Ainda recentemente, essa decisão foi invocada, obter dictum, nas razões de decidir os EDcl no RMS nº 21742, de que foi Relator o eminente Min. Luiz Fux, consoante se vê da parte útil da ementa do acórdão proferido pela 1ª Turma:
“Por oportuno, impende ressaltar que recente julgado oriundo da Segunda Turma deste Sodalício, bem elucidou a quaestio iuris, ao assinalar que “a caracterização do chamado contribuinte de fato presta-se unicamente para impor uma condição à repetição de indébito pleiteada pelo contribuinte de direito, que repassa o ônus financeiro do tributo cujo fato gerador tenha realizado (art. 166 do CTN), mas não concede legitimidade ad causam para os consumidores ingressarem em juízo com vistas a discutir determinada relação jurídica da qual não façam parte” (REsp 983.814/MG, Rel.
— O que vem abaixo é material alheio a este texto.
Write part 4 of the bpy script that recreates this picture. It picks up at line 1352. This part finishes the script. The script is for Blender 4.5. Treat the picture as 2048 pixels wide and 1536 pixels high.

Ministro Castro Meira, Segunda Turma, julgado em 04.12.2007, DJ 17.12.2007).”
Segundo o magistério de Cândido Rangel Dinamarco, quando na experiência concreta figura no processo algum sujeito a quem falta a “legitimatio ad causam”, a conseqüência, em face do dever-ser inobservado, é a pronúncia de carência de ação.
Como por demais enfatizado pela doutrina da melhor expressão, incidência jurídica e incidência econômica do imposto são, portanto, fenômenos inconfundíveis, acarretando conseqüências jurídicas distintas.
“Infelizmente – e a advertência é de Souto Maior Borges – essas noções nem sempre foram estudadas pela doutrina (e nem pelos tribunais, acrescente-se) com a necessária clareza, mesclando-se não raro conceitos econômicos e jurídicos, com o que se incorre numa indistinção conceitual danosa para o progresso do direito tributário”.
Por isso, a contaminação dos conceitos do direito tributário com os princípios que informam as ciências das finanças vem causando maiores imprecisões terminológicas e conceituais nas decisões judiciais, comprometendo, como afirmado, toda a dogmática construída em torno do tema, em prejuízo, ademais, de uma adequada prestação jurisdicional, que, por isso mesmo, deve ser evitada.